While other family members kept their distance from Smith, Rabb said she remained close. "We had grown up like brother and sister," she said.

On Dec. 15, Rabb said Smith showed up at her Seaview Avenue apartment, carrying a large book bag and appearing out of sorts. She said he was drinking from a bottle of sake and showed her a small ax that he pulled out of the bag.

"He was talking about a book he was writing that was all about murder and rape and about Greek gods," she continued. She said she became concerned when Smith began talking about needing blood and being on a mission to get blood. She said he told her he was going to Beardsley Park and later intended to camp out on the porch of their old home on Brooks Street, where Gonzalez's body was later found.

But later that night Smith was back, banging on her apartment door complaining that he had blood all over him. She said she refused to let him in and he eventually went away.

He returned the next evening. Rabb said this time she let him, in only to see that Smith had blood all over his jeans. There was also blood on the small ax he was carrying.

She said he took a bath in her apartment and then stuffed his bloody clothing into a plastic bag. Then, sitting down at the dinner table with Rabb and her two young sons, she said he announced, "I got my blood."

Rabb said Smith related how he had gone to Beardsley Park looking for victims but didn't find anyone there. "He complained that Bridgeport wasn't the same city anymore, where people went to the park at night," she said.

But Smith had gone to the Brooks Street house, where a kindly Gonzalez, concerned that Smith would suffer from the cold if he slept outside, invited him to share the vacant apartment where Gonzalez was squatting.

"A voice told him, `this is your blood,' " Rabb said Smith later told her.

She said he then told her he then ate pieces of Gonzalez's brain and an eyeball as he stood over Rabb's brother's grave at Lakeview Cemetery, washing it down with the sake.

"He said the rush he got from doing that was something he had never experienced before," she said.

Rabb said she kicked her cousin out of her apartment and called his mother and told her what Smith had said. Meanwhile, the book bag with the bloody ax remained in her apartment. When she looked in the bag, she saw it also contained a roll of duct tape, a rope and a list of names, including those of Smith's mother, father and sister.

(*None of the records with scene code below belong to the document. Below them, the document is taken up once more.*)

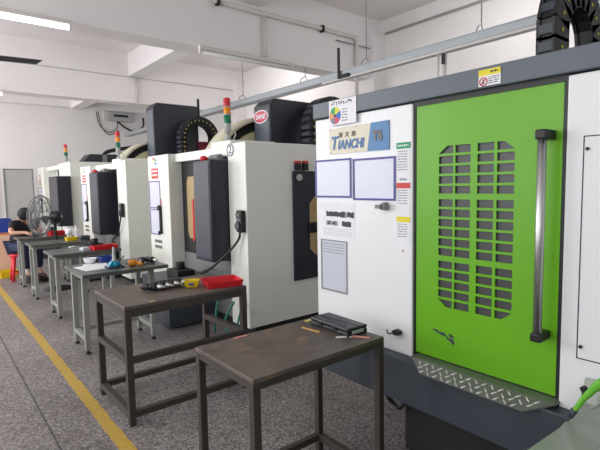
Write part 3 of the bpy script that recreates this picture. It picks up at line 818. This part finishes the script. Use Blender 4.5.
sh = thing('printed_sheet', (FX, 2.02, .85), 'tall grey framed record sheet low on the white machine front', 'paper')
MB().box(FX - .003, FX, 1.914, 2.14, .852, 1.165).build('paper', GSHEET, sh)
MB().box(FX - .005, FX - .003, 2.13, 2.14, .852, 1.165).box(FX - .005, FX - .003, 1.914, 1.92, .852, 1.165).box(FX - .005, FX - .003, 1.92, 2.13, .852, .862).box(FX - .005, FX - .003, 1.92, 2.13, 1.159, 1.165).build('frame', MIDG, sh)
pr = MB(); scribble_lines(pr, FX - .003, 2.12, 1.935, 1.08, 1.15, 4, h=.3); pr.build('print', LINK_, sh)

# ------------------------------------------------------------------ tables
def bars(m, x0, x1, y0, y1, z0, z1, t, sides='fblr'):
    """horizontal rails between legs"""
    if 'l' in sides: m.append(MB().box(x0, x0 + t, y0 + t, y1 - t, z0, z1))
    if 'r' in sides: m.append(MB().box(x1 - t, x1, y0 + t, y1 - t, z0, z1))
    if 'f' in sides: m.append(MB().box(x0 + t, x1 - t, y0, y0 + t, z0, z1))
    if 'b' in sides: m.append(MB().box(x0 + t, x1 - t, y1 - t, y1, z0, z1))
def table(name, x0, x1, y0, y1, top_m, leg_m, label, rails, t=.042, th=.03, foot=False, over=(0, 0, 0), group=None, h=.77, apron=.05):
    r = thing(name, ((x0 + x1) / 2, (y0 + y1) / 2, 0), label, 'table', group)
    MB().box(x0, x1, y0, y1, h - th, h).build('tabletop', top_m, r, .003)
    x0 += over[0]; x1 -= over[0]; y0 += over[1]; y1 -= over[2]
    if apron:
        a = MB().box(x0 + t, x1 - t, y0 + .002, y0 + t * .8, h - th - apron, h - th - .001).box(x0 + t, x1 - t, y1 - t * .8, y1 - .002, h - th - apron, h - th - .001)
        a.box(x0 + .002, x0 + t * .8, y0 + t, y1 - t, h - th - apron, h - th - .001).box(x1 - t * .8, x1 - .002, y0 + t, y1 - t, h - th - apron, h - th - .001)
        a.build('apron_frame', leg_m, r)
    for X in (x0, x1 - t):
        for Yy in (y0, y1 - t):
            l = MB().box(X, X + t, Yy, Yy + t, .035 if foot else 0, h - th - .0005).build('leg', leg_m, r, .003)
            if foot: MB().cyl((X + t / 2, Yy + t / 2, 0), (X + t / 2, Yy + t / 2, .015), .024, .02, n=12).cyl((X + t / 2, Yy + t / 2, .01), (X + t / 2, Yy + t / 2, .036), .009, n=8).build('foot', BLACKM, l)
    for z, zz, sides in rails:
        lst = []; bars(lst, x0, x1, y0, y1, z, zz, t, sides)
        for b in lst: b.build('rail', leg_m, r, .002)
    return r
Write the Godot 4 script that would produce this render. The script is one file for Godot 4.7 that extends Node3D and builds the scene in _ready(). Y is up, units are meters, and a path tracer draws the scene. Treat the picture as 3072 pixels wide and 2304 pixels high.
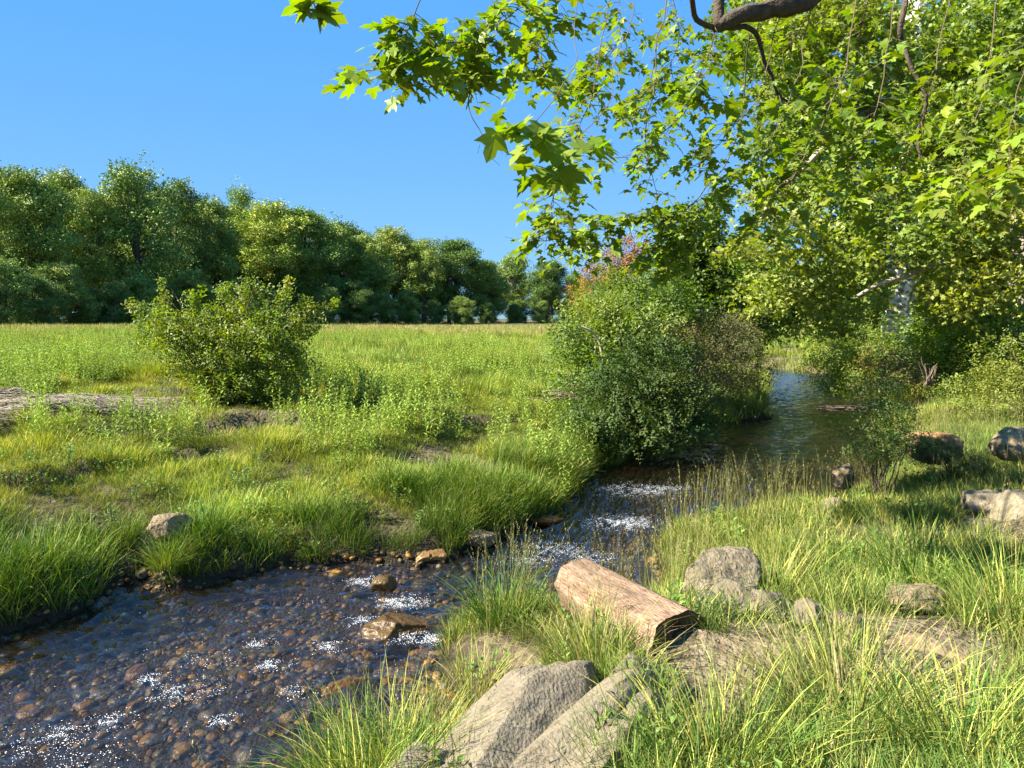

Rabb said she eventually gave the bag back to Smith in an effort to keep him away.

After news broke that Gonzalez's body had been found, Rabb said she went to police and told them what Smith had related to her. She said police then had her call Smith, who by that time was back in Florida, and try to get him to confess to Gonzalez's death.

In the phone call, which Rabb said was recorded by police, she said Smith confessed to the murder but then became concerned that she was talking to police and tried to retract his confession.

Smith has prior misdemeanor convictions in Connecticut, but has never served prison time here. In 2004, he pleaded guilty to interfering with an officer and second-degree breach of peace in New Haven. In 2005, he was convicted of interfering with an officer.

Bridgeport Police Capt. James Viadero said it appears that Smith has only a minimal criminal record around the country. He said at this point they have no information that he was treated for mental illness.

"At this point it is still very much an open investigation," he added.

On Wednesday, Odalys Vazquez greeted the news that a suspect was under arrest for her stepfather's slaying somberly.

"All I want now is justice," the 25-year-old Vazquez said. "Here it is that my dad was trying to help this guy, telling him to come inside from the cold. If my father was helping him stay warm, what kind of person is it who does this, who repays him by swinging an ax at him and hitting him so hard it blows his brains out?"